Vedanta shares tumbled 6.9% in Wednesday's trading after rating firm Moody's downgraded the corporate family rating (CFR) of UK-based parent Vedanta Resources.
Analysts said concerns over the group's debt burden and volatile metal prices due to global headwinds could weigh down the stock in the near term.
The stock closed at ₹208.95 on the BSE on Wednesday, after hitting a 52-week low of ₹208.
«Vedanta Resources has been struggling to refinance its upcoming debt maturities worth $2 billion maturing during the next year,» said Jayesh Bhanushali, lead-research at IIFL.
«The downgrade along with the falling commodity prices have led to the corrections in Vedanta's stock price.»
Bhanushali said Vedanta is getting impacted by the parent's debt burden.
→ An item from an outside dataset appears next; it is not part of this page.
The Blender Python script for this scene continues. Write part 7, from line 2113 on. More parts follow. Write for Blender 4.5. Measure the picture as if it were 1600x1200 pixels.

Vedanta's Debt to EBITDA was 1.3 times in the March quarter which increased to 1.9 times in April-June, said Sneha Poddar, associate vice president-equity research at Motilal Oswal.
«The valuations are not comfortable at such high levels of debt,» she said.
Vedanta shares fell 25% in the past three months against the 4.7% up move in Nifty.
«The stock has had a negative outlook for a while with major concerns over its debt and headwinds in the metal market,» said Poddar.
«Since the metal sector is linked to global markets, the inflationary pressure due to global dynamics and low demand from the Chinese real estate sector has led to volatility in metal stock prices.»
Analysts expect a 7-9% cut in the earnings per share (EPS) of Vedanta. «The company has extended maturity on a $450 million loan to its parent company, VRL.
Further to this, the royalty charged by the parent company has increased from 2% to 3% since April 2023. This would result in a sharp cut in EPS.»